* START Provided material *

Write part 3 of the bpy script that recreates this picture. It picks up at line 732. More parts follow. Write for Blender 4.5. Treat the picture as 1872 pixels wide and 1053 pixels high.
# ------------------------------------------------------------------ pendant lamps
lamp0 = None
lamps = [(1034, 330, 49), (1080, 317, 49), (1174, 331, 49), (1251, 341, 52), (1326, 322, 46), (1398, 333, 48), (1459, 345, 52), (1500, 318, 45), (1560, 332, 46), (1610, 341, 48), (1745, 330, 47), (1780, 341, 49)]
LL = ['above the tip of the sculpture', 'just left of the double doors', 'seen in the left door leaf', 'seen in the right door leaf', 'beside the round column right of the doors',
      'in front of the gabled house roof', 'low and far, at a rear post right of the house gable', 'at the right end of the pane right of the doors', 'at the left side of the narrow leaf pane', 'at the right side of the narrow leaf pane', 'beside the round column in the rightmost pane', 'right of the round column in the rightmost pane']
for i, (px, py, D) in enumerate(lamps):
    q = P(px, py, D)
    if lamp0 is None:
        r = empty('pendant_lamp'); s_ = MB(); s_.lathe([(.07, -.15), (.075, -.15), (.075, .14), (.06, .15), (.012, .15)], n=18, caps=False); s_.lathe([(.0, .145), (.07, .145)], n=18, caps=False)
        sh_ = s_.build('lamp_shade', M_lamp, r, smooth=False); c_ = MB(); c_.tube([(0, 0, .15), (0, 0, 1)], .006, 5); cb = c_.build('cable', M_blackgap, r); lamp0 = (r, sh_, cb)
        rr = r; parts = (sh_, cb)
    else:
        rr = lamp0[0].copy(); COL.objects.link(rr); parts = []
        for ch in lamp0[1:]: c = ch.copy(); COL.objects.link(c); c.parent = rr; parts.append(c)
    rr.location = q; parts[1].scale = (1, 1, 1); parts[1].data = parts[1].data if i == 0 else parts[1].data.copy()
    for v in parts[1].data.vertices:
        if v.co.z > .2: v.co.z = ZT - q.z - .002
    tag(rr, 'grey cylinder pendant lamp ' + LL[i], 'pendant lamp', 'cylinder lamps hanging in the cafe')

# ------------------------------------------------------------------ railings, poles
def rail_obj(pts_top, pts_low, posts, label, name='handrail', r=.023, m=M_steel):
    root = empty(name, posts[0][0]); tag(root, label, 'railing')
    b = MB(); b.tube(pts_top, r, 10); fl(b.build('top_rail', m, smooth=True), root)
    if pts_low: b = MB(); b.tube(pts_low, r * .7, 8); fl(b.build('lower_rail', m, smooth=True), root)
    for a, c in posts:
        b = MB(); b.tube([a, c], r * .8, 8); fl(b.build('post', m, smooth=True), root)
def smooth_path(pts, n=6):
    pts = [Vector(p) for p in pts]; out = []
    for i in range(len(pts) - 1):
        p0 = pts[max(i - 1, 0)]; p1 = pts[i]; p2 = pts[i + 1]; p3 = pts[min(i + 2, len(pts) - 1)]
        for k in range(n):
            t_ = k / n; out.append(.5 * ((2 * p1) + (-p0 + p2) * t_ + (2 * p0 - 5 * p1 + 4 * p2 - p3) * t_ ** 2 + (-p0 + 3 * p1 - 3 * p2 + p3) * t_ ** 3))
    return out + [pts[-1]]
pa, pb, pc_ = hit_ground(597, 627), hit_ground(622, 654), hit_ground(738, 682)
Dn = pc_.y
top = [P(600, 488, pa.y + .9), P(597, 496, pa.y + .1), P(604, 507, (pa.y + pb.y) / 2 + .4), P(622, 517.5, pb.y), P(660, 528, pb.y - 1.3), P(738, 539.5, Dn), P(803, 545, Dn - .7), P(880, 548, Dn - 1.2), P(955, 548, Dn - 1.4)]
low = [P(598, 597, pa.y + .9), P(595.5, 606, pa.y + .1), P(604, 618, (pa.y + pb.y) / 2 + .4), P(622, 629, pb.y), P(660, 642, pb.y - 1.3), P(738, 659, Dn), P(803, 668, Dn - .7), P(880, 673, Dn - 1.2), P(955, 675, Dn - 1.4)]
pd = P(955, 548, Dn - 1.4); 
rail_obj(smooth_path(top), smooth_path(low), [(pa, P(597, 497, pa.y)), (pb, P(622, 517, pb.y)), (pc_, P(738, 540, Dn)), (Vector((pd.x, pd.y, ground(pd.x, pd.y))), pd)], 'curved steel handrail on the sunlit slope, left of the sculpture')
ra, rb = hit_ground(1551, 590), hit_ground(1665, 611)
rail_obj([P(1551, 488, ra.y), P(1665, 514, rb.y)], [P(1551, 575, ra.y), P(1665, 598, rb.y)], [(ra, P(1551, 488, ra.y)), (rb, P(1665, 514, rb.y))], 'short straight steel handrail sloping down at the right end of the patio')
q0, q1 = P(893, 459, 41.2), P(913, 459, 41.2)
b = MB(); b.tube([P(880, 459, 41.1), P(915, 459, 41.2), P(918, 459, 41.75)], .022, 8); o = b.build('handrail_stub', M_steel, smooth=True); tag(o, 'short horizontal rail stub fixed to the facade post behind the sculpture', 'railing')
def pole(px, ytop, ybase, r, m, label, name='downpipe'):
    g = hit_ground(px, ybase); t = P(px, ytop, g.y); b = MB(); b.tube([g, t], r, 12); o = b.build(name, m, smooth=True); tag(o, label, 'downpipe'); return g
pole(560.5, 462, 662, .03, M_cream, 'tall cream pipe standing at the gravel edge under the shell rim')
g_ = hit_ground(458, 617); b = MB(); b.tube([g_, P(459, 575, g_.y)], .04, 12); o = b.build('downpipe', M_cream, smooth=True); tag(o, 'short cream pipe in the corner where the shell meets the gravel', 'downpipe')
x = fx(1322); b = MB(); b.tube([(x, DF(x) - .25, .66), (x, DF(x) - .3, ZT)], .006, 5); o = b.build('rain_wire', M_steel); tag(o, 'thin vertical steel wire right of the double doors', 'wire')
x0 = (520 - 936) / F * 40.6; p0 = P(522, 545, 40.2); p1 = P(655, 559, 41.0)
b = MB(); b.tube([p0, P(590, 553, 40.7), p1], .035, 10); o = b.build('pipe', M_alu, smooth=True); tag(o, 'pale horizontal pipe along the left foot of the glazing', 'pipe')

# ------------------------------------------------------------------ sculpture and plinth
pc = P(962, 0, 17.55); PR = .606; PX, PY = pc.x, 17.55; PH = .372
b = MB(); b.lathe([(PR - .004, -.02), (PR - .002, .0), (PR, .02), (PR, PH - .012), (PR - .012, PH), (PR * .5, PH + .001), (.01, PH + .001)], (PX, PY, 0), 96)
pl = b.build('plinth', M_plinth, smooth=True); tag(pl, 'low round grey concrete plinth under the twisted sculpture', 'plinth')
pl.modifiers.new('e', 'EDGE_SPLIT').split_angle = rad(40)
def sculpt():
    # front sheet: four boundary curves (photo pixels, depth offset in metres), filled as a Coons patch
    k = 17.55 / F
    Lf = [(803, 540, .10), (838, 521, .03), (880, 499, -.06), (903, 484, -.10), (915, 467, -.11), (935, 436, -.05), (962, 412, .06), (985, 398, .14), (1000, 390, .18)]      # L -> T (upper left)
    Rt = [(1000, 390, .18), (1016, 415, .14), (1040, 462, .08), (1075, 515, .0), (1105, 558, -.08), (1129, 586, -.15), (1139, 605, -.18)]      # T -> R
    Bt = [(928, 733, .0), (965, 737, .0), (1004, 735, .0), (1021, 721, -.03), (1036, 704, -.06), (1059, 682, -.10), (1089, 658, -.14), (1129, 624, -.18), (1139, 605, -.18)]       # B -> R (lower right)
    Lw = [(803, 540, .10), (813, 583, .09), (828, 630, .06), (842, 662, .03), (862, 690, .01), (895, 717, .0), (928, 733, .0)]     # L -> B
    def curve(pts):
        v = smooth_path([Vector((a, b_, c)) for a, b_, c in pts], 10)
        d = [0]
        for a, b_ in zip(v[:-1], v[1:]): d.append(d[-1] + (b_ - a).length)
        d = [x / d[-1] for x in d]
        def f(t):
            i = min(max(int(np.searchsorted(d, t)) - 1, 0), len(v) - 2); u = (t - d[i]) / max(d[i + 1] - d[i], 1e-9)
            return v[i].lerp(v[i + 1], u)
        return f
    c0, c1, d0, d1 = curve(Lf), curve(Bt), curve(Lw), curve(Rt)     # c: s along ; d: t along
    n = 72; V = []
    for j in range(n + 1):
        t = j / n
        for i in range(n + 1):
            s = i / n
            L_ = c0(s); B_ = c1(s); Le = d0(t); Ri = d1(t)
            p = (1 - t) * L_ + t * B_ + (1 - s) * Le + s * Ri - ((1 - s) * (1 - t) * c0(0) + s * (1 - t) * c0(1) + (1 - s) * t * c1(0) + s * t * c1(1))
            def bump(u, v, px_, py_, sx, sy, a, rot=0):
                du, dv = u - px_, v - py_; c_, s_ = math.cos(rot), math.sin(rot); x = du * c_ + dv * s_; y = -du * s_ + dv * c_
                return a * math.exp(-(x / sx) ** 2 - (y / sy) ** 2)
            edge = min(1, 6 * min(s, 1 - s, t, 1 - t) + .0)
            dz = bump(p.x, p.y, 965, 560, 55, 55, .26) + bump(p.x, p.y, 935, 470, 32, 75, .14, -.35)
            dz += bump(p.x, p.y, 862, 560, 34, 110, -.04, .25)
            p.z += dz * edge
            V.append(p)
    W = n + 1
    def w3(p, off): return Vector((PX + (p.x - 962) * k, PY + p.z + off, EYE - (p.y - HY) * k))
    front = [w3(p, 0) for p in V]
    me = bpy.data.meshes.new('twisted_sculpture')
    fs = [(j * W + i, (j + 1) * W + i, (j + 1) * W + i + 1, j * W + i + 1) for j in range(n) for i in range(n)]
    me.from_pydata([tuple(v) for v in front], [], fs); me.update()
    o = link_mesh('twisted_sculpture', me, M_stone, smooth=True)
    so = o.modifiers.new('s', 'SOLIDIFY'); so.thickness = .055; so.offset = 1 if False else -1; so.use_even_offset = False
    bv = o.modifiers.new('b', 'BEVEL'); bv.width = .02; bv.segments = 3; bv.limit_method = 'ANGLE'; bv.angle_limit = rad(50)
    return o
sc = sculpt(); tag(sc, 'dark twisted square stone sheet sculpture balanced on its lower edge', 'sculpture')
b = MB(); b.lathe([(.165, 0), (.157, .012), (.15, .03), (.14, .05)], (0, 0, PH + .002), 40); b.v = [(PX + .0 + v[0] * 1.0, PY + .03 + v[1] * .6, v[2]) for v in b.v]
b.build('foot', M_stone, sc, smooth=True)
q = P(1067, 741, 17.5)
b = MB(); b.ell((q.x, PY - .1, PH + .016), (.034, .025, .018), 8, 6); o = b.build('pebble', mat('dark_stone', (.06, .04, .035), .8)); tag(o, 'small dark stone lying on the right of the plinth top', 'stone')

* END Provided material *

Directions for this task>
Starting at the first line of the data above, please restate word for word every line up to and including the one that holds "tag(rr, 'grey cylinder", and add nothing else.

Result of this task>
Write part 3 of the bpy script that recreates this picture. It picks up at line 732. More parts follow. Write for Blender 4.5. Treat the picture as 1872 pixels wide and 1053 pixels high.
# ------------------------------------------------------------------ pendant lamps
lamp0 = None
lamps = [(1034, 330, 49), (1080, 317, 49), (1174, 331, 49), (1251, 341, 52), (1326, 322, 46), (1398, 333, 48), (1459, 345, 52), (1500, 318, 45), (1560, 332, 46), (1610, 341, 48), (1745, 330, 47), (1780, 341, 49)]
LL = ['above the tip of the sculpture', 'just left of the double doors', 'seen in the left door leaf', 'seen in the right door leaf', 'beside the round column right of the doors',
      'in front of the gabled house roof', 'low and far, at a rear post right of the house gable', 'at the right end of the pane right of the doors', 'at the left side of the narrow leaf pane', 'at the right side of the narrow leaf pane', 'beside the round column in the rightmost pane', 'right of the round column in the rightmost pane']
for i, (px, py, D) in enumerate(lamps):
    q = P(px, py, D)
    if lamp0 is None:
        r = empty('pendant_lamp'); s_ = MB(); s_.lathe([(.07, -.15), (.075, -.15), (.075, .14), (.06, .15), (.012, .15)], n=18, caps=False); s_.lathe([(.0, .145), (.07, .145)], n=18, caps=False)
        sh_ = s_.build('lamp_shade', M_lamp, r, smooth=False); c_ = MB(); c_.tube([(0, 0, .15), (0, 0, 1)], .006, 5); cb = c_.build('cable', M_blackgap, r); lamp0 = (r, sh_, cb)
        rr = r; parts = (sh_, cb)
    else:
        rr = lamp0[0].copy(); COL.objects.link(rr); parts = []
        for ch in lamp0[1:]: c = ch.copy(); COL.objects.link(c); c.parent = rr; parts.append(c)
    rr.location = q; parts[1].scale = (1, 1, 1); parts[1].data = parts[1].data if i == 0 else parts[1].data.copy()
    for v in parts[1].data.vertices:
        if v.co.z > .2: v.co.z = ZT - q.z - .002
    tag(rr, 'grey cylinder pendant lamp ' + LL[i], 'pendant lamp', 'cylinder lamps hanging in the cafe')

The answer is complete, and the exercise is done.